[START INFORMATION SHOWN]

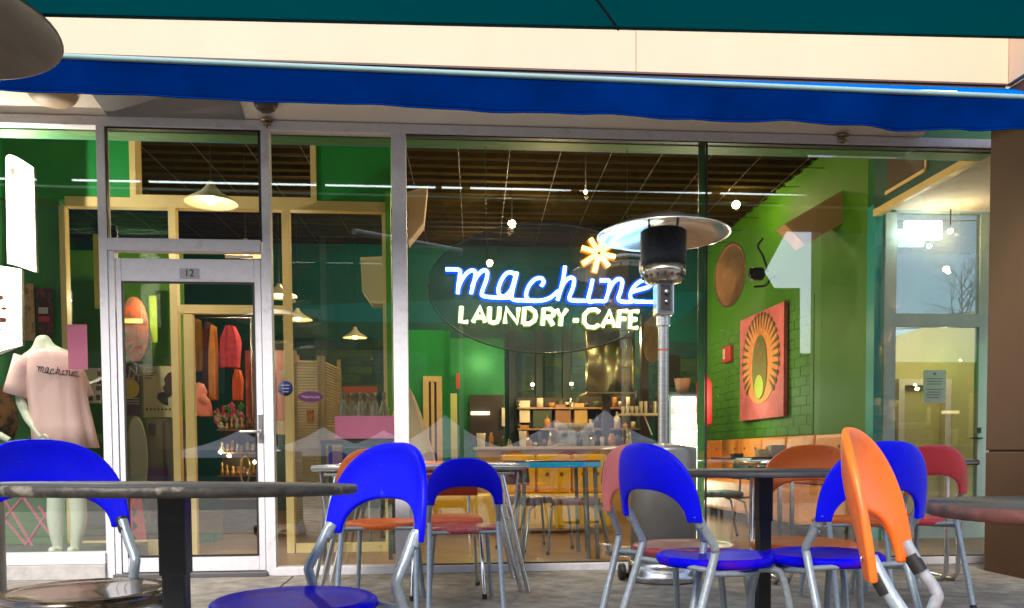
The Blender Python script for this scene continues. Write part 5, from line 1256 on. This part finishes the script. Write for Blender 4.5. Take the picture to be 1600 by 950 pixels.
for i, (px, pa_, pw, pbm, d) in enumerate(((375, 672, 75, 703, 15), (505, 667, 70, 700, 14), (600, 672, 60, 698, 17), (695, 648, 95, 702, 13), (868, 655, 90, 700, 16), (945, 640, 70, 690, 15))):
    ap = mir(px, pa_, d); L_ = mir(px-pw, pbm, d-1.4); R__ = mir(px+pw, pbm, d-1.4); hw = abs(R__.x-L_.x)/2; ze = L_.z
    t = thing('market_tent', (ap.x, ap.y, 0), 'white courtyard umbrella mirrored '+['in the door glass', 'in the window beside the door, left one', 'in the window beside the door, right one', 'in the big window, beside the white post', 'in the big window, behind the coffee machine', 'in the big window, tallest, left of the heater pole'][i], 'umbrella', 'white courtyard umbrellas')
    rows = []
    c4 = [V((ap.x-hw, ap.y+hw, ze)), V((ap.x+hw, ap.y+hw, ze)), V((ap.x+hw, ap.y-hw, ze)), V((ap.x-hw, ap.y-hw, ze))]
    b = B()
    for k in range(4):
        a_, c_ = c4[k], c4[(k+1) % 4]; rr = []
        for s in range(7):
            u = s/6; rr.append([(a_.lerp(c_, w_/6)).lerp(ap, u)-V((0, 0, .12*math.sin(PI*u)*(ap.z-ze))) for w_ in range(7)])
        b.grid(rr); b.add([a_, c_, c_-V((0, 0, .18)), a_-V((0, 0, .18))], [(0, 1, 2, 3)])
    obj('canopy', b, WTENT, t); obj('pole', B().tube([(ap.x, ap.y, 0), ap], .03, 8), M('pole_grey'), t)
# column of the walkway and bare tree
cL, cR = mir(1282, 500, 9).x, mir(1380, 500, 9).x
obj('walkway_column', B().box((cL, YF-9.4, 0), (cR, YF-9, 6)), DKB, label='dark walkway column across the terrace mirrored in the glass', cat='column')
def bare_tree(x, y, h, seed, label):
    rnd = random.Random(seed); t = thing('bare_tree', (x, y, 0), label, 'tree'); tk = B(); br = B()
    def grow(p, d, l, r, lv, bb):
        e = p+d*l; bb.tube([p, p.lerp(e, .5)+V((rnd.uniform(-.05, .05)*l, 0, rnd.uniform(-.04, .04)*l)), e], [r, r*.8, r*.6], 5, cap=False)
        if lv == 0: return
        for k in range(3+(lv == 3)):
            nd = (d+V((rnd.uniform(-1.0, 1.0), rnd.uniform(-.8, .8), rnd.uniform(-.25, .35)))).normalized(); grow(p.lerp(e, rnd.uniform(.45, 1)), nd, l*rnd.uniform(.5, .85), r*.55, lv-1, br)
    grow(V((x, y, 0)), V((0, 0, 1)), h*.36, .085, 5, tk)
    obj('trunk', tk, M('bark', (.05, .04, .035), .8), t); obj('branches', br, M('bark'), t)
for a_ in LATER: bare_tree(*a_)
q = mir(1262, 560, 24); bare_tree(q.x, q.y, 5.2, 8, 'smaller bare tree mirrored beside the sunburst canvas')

[END INFORMATION SHOWN]

**PROBLEM:** Return the full material word for word. Do not include the pictures.

**REPLY TO THE TASK:**
The Blender Python script for this scene continues. Write part 5, from line 1256 on. This part finishes the script. Write for Blender 4.5. Take the picture to be 1600 by 950 pixels.
for i, (px, pa_, pw, pbm, d) in enumerate(((375, 672, 75, 703, 15), (505, 667, 70, 700, 14), (600, 672, 60, 698, 17), (695, 648, 95, 702, 13), (868, 655, 90, 700, 16), (945, 640, 70, 690, 15))):
    ap = mir(px, pa_, d); L_ = mir(px-pw, pbm, d-1.4); R__ = mir(px+pw, pbm, d-1.4); hw = abs(R__.x-L_.x)/2; ze = L_.z
    t = thing('market_tent', (ap.x, ap.y, 0), 'white courtyard umbrella mirrored '+['in the door glass', 'in the window beside the door, left one', 'in the window beside the door, right one', 'in the big window, beside the white post', 'in the big window, behind the coffee machine', 'in the big window, tallest, left of the heater pole'][i], 'umbrella', 'white courtyard umbrellas')
    rows = []
    c4 = [V((ap.x-hw, ap.y+hw, ze)), V((ap.x+hw, ap.y+hw, ze)), V((ap.x+hw, ap.y-hw, ze)), V((ap.x-hw, ap.y-hw, ze))]
    b = B()
    for k in range(4):
        a_, c_ = c4[k], c4[(k+1) % 4]; rr = []
        for s in range(7):
            u = s/6; rr.append([(a_.lerp(c_, w_/6)).lerp(ap, u)-V((0, 0, .12*math.sin(PI*u)*(ap.z-ze))) for w_ in range(7)])
        b.grid(rr); b.add([a_, c_, c_-V((0, 0, .18)), a_-V((0, 0, .18))], [(0, 1, 2, 3)])
    obj('canopy', b, WTENT, t); obj('pole', B().tube([(ap.x, ap.y, 0), ap], .03, 8), M('pole_grey'), t)
# column of the walkway and bare tree
cL, cR = mir(1282, 500, 9).x, mir(1380, 500, 9).x
obj('walkway_column', B().box((cL, YF-9.4, 0), (cR, YF-9, 6)), DKB, label='dark walkway column across the terrace mirrored in the glass', cat='column')
def bare_tree(x, y, h, seed, label):
    rnd = random.Random(seed); t = thing('bare_tree', (x, y, 0), label, 'tree'); tk = B(); br = B()
    def grow(p, d, l, r, lv, bb):
        e = p+d*l; bb.tube([p, p.lerp(e, .5)+V((rnd.uniform(-.05, .05)*l, 0, rnd.uniform(-.04, .04)*l)), e], [r, r*.8, r*.6], 5, cap=False)
        if lv == 0: return
        for k in range(3+(lv == 3)):
            nd = (d+V((rnd.uniform(-1.0, 1.0), rnd.uniform(-.8, .8), rnd.uniform(-.25, .35)))).normalized(); grow(p.lerp(e, rnd.uniform(.45, 1)), nd, l*rnd.uniform(.5, .85), r*.55, lv-1, br)
    grow(V((x, y, 0)), V((0, 0, 1)), h*.36, .085, 5, tk)
    obj('trunk', tk, M('bark', (.05, .04, .035), .8), t); obj('branches', br, M('bark'), t)
for a_ in LATER: bare_tree(*a_)
q = mir(1262, 560, 24); bare_tree(q.x, q.y, 5.2, 8, 'smaller bare tree mirrored beside the sunburst canvas')